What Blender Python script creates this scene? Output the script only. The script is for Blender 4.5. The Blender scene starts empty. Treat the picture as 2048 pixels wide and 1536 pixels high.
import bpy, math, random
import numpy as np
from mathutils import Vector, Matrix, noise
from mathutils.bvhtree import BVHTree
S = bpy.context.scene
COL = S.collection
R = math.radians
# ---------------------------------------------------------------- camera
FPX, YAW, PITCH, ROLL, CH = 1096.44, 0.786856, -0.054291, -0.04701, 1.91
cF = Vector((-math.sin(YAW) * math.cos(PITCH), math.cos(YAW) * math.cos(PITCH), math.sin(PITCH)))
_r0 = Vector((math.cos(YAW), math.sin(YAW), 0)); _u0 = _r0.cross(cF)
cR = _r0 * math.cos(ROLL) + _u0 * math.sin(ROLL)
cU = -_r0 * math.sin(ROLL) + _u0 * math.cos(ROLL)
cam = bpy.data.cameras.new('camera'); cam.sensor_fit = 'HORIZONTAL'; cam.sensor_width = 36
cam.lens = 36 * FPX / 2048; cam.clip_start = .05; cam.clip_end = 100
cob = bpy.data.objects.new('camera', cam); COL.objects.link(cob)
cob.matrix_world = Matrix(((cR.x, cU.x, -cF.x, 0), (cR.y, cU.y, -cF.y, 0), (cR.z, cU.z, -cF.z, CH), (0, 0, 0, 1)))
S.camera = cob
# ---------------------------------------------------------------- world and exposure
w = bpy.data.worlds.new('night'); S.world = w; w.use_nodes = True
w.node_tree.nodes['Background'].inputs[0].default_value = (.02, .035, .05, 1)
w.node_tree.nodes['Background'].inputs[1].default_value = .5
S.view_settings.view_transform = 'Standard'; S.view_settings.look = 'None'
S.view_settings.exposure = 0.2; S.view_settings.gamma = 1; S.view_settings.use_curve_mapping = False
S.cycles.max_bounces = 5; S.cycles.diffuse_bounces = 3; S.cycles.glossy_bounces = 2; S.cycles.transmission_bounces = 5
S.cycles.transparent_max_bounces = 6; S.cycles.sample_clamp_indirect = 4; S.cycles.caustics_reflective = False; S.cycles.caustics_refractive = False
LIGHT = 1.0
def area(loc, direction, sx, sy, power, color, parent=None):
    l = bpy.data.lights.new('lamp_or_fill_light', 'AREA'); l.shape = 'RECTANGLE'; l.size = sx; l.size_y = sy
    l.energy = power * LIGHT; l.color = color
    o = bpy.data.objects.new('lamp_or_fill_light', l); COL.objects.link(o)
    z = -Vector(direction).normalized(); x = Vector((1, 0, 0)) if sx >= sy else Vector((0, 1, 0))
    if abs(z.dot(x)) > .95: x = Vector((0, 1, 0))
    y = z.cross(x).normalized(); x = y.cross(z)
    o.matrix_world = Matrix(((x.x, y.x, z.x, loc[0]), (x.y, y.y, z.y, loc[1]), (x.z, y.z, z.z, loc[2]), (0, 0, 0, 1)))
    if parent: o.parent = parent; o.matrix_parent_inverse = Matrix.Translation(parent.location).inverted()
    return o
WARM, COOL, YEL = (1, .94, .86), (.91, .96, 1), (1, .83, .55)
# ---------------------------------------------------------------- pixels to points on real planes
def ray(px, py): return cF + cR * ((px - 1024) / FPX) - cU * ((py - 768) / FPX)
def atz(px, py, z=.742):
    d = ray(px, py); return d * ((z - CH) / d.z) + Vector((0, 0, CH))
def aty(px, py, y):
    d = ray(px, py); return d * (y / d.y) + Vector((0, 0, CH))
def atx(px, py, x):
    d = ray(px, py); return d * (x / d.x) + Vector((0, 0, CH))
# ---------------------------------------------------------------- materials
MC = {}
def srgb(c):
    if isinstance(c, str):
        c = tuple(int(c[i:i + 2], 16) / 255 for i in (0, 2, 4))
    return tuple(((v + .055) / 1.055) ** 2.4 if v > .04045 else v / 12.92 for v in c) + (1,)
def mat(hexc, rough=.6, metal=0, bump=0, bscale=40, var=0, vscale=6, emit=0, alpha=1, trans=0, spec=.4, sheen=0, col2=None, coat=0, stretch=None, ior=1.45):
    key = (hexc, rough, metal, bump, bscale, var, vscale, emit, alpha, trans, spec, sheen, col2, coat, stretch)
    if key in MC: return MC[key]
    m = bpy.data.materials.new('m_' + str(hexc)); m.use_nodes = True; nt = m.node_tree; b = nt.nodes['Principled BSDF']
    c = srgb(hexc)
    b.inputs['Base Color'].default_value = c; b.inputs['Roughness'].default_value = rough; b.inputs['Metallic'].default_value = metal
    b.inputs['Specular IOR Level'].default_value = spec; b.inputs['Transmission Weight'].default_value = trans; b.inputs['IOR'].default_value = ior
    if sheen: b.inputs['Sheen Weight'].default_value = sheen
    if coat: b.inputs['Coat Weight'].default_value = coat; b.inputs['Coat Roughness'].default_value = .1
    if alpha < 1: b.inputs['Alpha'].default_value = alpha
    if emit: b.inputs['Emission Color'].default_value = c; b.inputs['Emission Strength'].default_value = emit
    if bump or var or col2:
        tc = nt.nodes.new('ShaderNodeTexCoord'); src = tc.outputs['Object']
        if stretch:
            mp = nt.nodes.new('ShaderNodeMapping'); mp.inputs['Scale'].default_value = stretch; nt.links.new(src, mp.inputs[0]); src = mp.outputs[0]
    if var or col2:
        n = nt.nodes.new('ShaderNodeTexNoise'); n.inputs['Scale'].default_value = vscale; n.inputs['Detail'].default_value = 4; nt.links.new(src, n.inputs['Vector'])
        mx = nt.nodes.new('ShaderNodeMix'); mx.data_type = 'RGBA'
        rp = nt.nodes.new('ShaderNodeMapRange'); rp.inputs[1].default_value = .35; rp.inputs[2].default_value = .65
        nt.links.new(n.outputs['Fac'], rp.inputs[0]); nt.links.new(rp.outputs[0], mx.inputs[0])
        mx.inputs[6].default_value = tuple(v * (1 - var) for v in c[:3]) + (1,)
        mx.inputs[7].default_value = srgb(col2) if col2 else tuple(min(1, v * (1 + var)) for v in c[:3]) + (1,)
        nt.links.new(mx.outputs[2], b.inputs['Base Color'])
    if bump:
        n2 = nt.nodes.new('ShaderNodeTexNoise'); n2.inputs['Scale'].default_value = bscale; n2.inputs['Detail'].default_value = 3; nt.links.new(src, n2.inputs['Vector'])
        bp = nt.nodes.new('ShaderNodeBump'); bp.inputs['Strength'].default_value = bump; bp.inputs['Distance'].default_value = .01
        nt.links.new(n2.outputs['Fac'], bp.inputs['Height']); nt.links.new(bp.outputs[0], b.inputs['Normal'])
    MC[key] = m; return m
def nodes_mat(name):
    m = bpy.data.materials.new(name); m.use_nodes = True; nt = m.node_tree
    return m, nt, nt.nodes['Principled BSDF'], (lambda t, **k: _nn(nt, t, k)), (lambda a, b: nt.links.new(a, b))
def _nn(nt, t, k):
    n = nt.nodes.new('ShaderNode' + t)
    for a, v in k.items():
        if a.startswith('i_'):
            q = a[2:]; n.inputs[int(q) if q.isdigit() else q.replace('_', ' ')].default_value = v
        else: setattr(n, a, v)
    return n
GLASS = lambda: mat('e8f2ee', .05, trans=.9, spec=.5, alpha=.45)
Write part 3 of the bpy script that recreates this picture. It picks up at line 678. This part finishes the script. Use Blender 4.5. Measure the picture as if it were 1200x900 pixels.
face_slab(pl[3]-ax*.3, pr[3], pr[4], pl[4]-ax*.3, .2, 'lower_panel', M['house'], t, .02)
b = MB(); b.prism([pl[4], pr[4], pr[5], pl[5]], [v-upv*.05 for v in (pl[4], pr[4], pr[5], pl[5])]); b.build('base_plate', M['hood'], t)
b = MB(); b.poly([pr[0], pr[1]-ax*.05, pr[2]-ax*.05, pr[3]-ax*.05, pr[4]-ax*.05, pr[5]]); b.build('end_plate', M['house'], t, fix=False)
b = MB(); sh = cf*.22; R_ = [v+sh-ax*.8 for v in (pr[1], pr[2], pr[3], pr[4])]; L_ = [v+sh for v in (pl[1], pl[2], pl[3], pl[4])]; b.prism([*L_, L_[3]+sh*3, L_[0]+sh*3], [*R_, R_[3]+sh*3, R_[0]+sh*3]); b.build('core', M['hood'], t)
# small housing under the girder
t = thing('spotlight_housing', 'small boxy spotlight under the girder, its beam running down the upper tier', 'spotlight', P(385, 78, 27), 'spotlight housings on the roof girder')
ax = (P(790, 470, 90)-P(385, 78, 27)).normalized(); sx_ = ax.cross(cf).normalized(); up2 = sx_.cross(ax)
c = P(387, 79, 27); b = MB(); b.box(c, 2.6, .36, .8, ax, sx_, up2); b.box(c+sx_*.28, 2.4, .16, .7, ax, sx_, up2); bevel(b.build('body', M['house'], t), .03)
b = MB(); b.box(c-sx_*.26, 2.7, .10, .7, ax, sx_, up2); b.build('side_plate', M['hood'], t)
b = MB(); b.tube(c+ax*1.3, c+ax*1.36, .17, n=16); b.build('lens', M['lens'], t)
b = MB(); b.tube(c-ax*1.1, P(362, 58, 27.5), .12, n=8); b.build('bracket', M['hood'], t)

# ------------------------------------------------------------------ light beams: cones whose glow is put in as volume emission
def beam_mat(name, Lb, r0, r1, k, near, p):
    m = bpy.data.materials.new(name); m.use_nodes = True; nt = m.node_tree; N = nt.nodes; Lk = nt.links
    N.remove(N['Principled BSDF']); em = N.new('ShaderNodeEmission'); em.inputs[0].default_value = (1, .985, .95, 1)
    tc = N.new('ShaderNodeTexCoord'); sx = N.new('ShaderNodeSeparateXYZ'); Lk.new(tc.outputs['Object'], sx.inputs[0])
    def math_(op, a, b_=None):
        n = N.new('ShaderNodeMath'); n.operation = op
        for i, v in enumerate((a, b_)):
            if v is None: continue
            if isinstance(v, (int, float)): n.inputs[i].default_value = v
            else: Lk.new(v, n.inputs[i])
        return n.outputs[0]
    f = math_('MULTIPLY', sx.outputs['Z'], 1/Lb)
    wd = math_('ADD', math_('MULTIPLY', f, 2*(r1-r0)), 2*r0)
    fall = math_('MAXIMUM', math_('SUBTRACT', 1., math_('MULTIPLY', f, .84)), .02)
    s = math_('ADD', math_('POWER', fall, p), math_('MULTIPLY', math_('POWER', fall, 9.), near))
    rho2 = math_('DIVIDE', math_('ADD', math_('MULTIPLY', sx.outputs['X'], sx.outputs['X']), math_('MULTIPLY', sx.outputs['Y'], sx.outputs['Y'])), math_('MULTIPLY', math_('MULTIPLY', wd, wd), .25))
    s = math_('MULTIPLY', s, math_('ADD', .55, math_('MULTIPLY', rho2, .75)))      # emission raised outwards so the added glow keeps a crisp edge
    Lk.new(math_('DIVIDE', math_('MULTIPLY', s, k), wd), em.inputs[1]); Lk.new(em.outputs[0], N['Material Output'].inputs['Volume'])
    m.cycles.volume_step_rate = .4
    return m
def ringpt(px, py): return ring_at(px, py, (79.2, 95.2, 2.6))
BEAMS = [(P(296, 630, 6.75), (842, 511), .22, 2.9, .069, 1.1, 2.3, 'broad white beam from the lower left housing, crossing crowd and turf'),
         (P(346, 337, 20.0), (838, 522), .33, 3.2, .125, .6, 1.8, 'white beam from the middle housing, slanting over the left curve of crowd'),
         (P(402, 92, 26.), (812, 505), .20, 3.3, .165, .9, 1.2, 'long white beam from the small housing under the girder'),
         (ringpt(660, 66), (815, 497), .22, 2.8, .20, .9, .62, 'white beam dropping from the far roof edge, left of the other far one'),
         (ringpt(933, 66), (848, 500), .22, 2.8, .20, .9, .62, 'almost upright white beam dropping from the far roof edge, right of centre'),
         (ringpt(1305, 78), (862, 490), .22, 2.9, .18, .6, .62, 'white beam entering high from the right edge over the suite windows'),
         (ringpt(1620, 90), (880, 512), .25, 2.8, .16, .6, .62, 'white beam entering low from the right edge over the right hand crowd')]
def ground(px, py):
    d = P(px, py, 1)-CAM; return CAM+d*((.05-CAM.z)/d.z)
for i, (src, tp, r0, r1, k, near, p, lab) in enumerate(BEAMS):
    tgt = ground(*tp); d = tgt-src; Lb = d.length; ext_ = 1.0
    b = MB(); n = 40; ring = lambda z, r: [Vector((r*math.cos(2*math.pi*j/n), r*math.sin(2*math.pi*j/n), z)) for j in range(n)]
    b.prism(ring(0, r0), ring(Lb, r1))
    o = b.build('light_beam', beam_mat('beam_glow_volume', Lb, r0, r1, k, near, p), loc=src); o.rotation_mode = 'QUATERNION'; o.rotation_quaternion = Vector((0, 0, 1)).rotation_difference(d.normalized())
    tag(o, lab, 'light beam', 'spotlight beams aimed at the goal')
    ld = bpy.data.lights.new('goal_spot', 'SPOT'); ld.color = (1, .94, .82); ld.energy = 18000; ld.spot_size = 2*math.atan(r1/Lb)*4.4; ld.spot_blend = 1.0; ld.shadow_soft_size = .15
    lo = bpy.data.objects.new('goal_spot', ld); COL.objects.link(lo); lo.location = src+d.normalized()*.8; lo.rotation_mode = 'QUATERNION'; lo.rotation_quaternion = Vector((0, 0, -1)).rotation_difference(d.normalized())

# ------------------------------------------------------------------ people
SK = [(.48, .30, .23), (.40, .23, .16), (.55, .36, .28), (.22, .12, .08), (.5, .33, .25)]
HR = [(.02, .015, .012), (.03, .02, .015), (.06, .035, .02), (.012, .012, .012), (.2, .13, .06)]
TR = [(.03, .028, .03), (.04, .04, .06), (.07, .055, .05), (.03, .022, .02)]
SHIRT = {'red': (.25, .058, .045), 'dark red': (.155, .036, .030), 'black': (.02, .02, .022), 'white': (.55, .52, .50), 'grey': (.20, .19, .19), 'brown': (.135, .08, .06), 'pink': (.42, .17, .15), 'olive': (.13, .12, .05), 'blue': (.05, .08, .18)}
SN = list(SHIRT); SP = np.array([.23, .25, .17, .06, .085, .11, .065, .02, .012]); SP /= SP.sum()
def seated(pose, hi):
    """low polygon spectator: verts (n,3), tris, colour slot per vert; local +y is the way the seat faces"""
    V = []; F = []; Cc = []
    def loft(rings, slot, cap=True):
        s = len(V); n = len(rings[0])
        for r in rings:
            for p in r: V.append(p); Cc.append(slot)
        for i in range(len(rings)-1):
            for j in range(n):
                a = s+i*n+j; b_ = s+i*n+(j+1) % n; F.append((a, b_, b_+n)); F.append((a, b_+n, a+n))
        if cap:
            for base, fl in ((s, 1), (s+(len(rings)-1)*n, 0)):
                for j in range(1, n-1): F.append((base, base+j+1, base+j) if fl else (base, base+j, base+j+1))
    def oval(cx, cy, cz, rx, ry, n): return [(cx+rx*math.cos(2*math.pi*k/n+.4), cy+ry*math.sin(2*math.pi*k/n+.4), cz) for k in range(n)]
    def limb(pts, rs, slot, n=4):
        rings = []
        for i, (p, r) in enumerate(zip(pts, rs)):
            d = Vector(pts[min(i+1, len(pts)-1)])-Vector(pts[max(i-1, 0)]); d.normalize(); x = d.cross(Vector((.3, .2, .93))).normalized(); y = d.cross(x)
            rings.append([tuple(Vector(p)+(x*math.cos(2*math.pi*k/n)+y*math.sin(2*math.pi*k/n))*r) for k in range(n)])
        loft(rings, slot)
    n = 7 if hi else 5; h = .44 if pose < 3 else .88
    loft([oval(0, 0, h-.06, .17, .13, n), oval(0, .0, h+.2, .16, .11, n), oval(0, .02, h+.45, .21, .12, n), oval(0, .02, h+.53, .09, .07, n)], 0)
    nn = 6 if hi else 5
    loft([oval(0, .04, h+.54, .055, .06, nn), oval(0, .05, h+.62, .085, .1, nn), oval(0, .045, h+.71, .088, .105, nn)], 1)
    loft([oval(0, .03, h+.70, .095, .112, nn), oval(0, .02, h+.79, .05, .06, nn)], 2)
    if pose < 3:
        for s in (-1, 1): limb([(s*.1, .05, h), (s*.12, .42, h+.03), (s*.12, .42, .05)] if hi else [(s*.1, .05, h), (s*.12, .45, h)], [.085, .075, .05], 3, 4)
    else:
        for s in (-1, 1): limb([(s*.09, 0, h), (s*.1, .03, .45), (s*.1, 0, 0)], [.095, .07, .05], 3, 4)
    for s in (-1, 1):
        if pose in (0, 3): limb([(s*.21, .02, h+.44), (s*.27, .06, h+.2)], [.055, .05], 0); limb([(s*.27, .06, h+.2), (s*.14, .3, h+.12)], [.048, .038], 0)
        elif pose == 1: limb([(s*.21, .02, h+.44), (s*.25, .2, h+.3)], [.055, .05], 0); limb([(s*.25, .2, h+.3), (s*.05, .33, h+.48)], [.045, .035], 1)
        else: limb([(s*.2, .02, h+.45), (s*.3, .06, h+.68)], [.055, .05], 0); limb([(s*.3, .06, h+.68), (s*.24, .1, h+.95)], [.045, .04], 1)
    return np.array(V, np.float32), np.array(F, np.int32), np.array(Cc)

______

Using the listing above, return all lines where the word "pixels" occurs.

• _Output for this exercise_:
What Blender Python script creates this scene? Output the script only. The script is for Blender 4.5. The Blender scene starts empty. Treat the picture as 2048 pixels wide and 1536 pixels high.
# ---------------------------------------------------------------- pixels to points on real planes
Write part 3 of the bpy script that recreates this picture. It picks up at line 678. This part finishes the script. Use Blender 4.5. Measure the picture as if it were 1200x900 pixels.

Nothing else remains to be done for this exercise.